I find that when I’m actually and actively seeking God, he leaves a trail. For the Ethiopian it may have been a chance encounter with a Jewish trader who pointed him to Jerusalem. The particular passage he was reading when Philip showed up was from Isaiah 53, which more than any other passage in the Old Testament describes the meaning of Jesus’ death hundreds of years before it happened.

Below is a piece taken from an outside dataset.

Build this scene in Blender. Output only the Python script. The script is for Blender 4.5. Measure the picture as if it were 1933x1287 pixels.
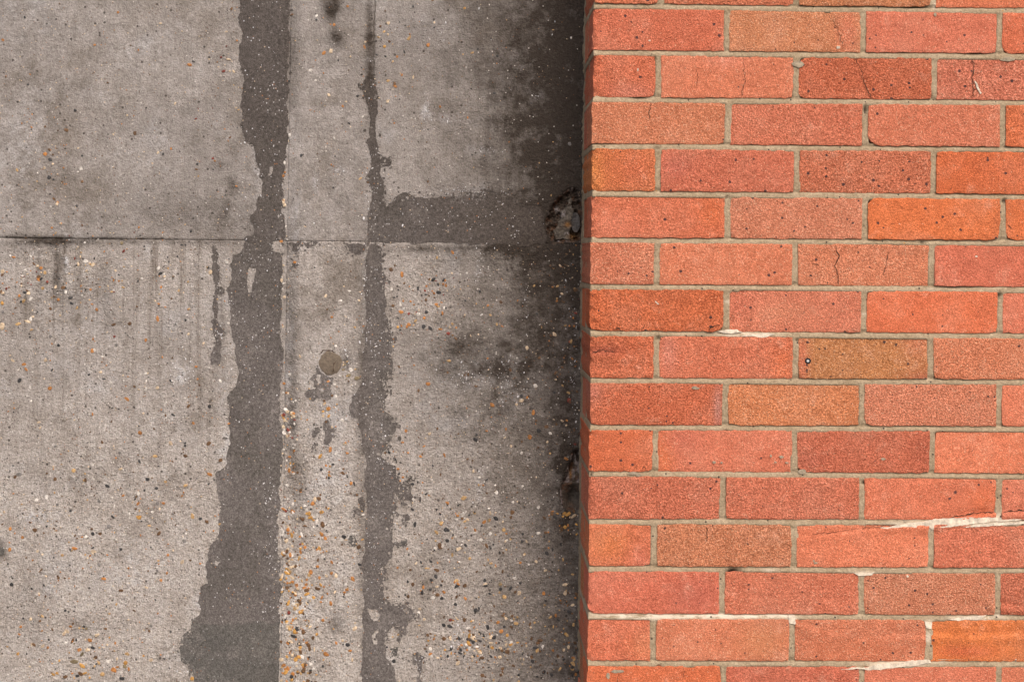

This morning I “happened” across a quote from Frederick Buechner while reading an old issue of Christian Century. Buechner died a couple of days ago at the age of 96. He was an influential writer for me earlier in my life and has been a timely mentor for Christians across the theological spectrum. The quote I happened across this morning is from Buechner’s book, The Final Beast, and describes a moment in the journey of one God-seeker:


“Please,” he whispered. Still flat on his back, he stretched out his fists as far as they would reach – “Please...” – Then opened them, palms up, and held them there as he watched for something, for the air to cleave, fold back like a tent flap, to let a splendor through.... Two apple branches struck against each other and with the limber clack of wood on wood. That was all – a tick-tock rattle of branches – but then a fierce lurch of excitement at what was only daybreak, only the smell of summer coming, only starting back again for home, but oh Jesus, he thought, with a great lump in his throat and a crazy grin, it was in agony of gladness and beauty falling wild and soft like rain.... Maybe all his journeying, he thought, had been only to bring him here to hear two branches hit each other twice like that, to see nothing across the threshold but to see the threshold, to hear the dry clack-clack of the world’s tongue at the approach perhaps of splendor.

I read somewhere recently that when Buechner was asked late in life how to summarize what he wanted people to take from his work, he responded, “Pay attention to your life.” Instead of seeking to be a celebrity, Buechner sought God. Avoiding the spotlight, he paid attention instead to his life, where God always seemed to leave a trail, a trail sometimes stumbled upon by his faith, and at other times by his doubts.